Мне 34 года. Я принадлежу к последнему поколению «технологических переселенцев». Я помню мир без мобильных телефонов, интернета, компьютеров. Дуглас Коупленд пишет, что по-настоящему комфортно нам с уровнем технологий, который был, когда нам было 15. Все, что появилось позже, – это новые технологии, за которыми нам приходится «поспевать». Когда мне было 15, у меня была восьмибитная приставка; все остальное появилось позже. У людей, которые младше меня на пять – десять лет, – «технологических аборигенов» – язык не повернется назвать компьютеры «новой технологией», равно как я не называю так телевизор и электрическую лампочку.
Именно на страхе «переселенцев» перед этим расколом и играет «Мобильник». Он не для молодежи – она просто не сможет его понять.
Фильм «Мобильник» для всех тех, кто ужасается количеству людей, смотрящих в свои гаджеты в транспорте и в кафе; тех, кто вынужден узнавать о жизни своих детей из «фейсбука» (и не может понять половины того, что они постят, а второю половину не могут уложить в голове); тех, кто боится, что завтра его уволят и возьмут на его место кого-то более молодого и технически подкованного.
Мир изменился, говорит «Мобильник», им теперь правят «другие» (и, как бы вам ни хотелось верить в обратное, ваш ребенок уже с ними). Мы не понимаем, по каким правилам они живут, а как только мы начинаем понимать, правила меняются. Мы не знаем, что у них в головах, – как не знаем, почему среди американских подростков вдруг стала так популярна давно забытая советская песня Хиля. Неслучайно именно она разносится в фильме над полем «подключенных» – идеальная метафора непостижимых законов жизни интернет-мемов.

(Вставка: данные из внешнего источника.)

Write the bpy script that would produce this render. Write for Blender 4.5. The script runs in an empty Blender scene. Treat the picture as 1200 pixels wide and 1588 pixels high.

«Прогресс нельзя остановить, но с ним можно сразиться», – говорит один из героев фильма. И это то, что олицетворяют зомби в этом фильме. Нас пугают не они сами, нас пугает их разум улья, их дивный новый мир. «Мобильник» играет на нашем затаенном страхе, что наш мир безвозвратно ушел.
Возможно, слишком громко будет назвать «Мобильник» новым словом в жанре. Но образ толпы зомби, наворачивающих круги вокруг телефонной вышки – бесспорно столь же важная и точная визуальная метафора нашего времени, как блуждающие по супермаркету зомби Ромеро были для своего.